═══ Source excerpt ═══

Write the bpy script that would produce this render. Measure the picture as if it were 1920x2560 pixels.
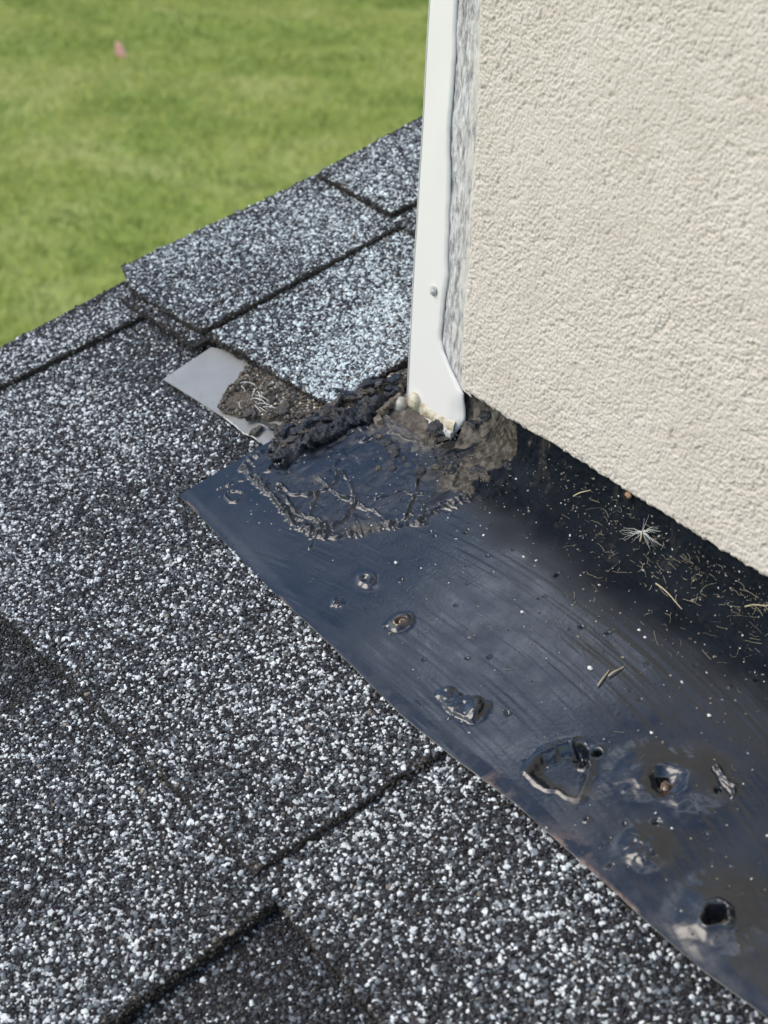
import bpy, bmesh, math, random
import numpy as np
from mathutils import Vector, Matrix
random.seed(7); rng = np.random.default_rng(11)
for o in list(bpy.data.objects): bpy.data.objects.remove(o)
scene = bpy.context.scene
COL = scene.collection

# ------------------------------------------------------------------ camera
FPX = 3687.0
S_ = np.array([0.56559104, 0.43357646, -0.70151139])     # world X seen in camera axes (x right, y down, z forward)
H_ = np.array([0.82349674, -0.25126527, 0.50864416])     # world Y
U_ = np.array([0.04427069, -0.86537692, -0.49916219])    # world Z
CAM = np.array([0.45457015, -0.36357139, 0.29654242])
W2 = np.stack([S_, H_, U_])                              # rows: world axes in camera coordinates
TH = math.atan(4.2/12); CT, ST = math.cos(TH), math.sin(TH)
def ray(px, py):
    r = W2 @ np.array([px-960.0, py-1280.0, FPX]); return r/np.linalg.norm(r)
def hit(px, py, n, c):                                   # point where the sight line meets the plane n.p = c
    r = ray(px, py); return CAM + r*((c-CAM@n)/(r@n))
NR = np.array([0, -ST, CT])
def rp(px, py, h=0.0):                                   # roof coordinates (s, t) on the surface h above the deck
    p = hit(px, py, NR, h); return (p[0], p[1]*CT+p[2]*ST)
def wp(px, py, y=0.0):                                   # wall coordinates (x, z) on the plane at depth y
    p = hit(px, py, np.array([0, 1.0, 0]), y); return (p[0], p[2])
def rw(s, t, h):                                         # roof -> world, arrays welcome
    s, t, h = np.broadcast_arrays(np.asarray(s, float), np.asarray(t, float), np.asarray(h, float))
    return np.stack([s, t*CT-h*ST, t*ST+h*CT], -1)

cd = bpy.data.cameras.new('camera'); cam = bpy.data.objects.new('camera', cd); COL.objects.link(cam)
cd.sensor_fit = 'VERTICAL'; cd.sensor_height = 36; cd.sensor_width = 27; cd.lens = FPX/2560*36
cd.clip_start = 0.01; cd.clip_end = 500
Rm = Matrix([[W2[i][0], -W2[i][1], -W2[i][2]] for i in range(3)])
cam.matrix_world = Matrix.Translation(Vector(CAM.tolist())) @ Rm.to_4x4()
cd.dof.use_dof = True; cd.dof.focus_distance = 0.585; cd.dof.aperture_fstop = 18.0
scene.camera = cam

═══

* [Requirements]
In the data above, please extract the lines from the first one through the line with "COL = scene.collection", exactly, and keep pictures out.

* [Task answer]
Write the bpy script that would produce this render. Measure the picture as if it were 1920x2560 pixels.
import bpy, bmesh, math, random
import numpy as np
from mathutils import Vector, Matrix
random.seed(7); rng = np.random.default_rng(11)
for o in list(bpy.data.objects): bpy.data.objects.remove(o)
scene = bpy.context.scene
COL = scene.collection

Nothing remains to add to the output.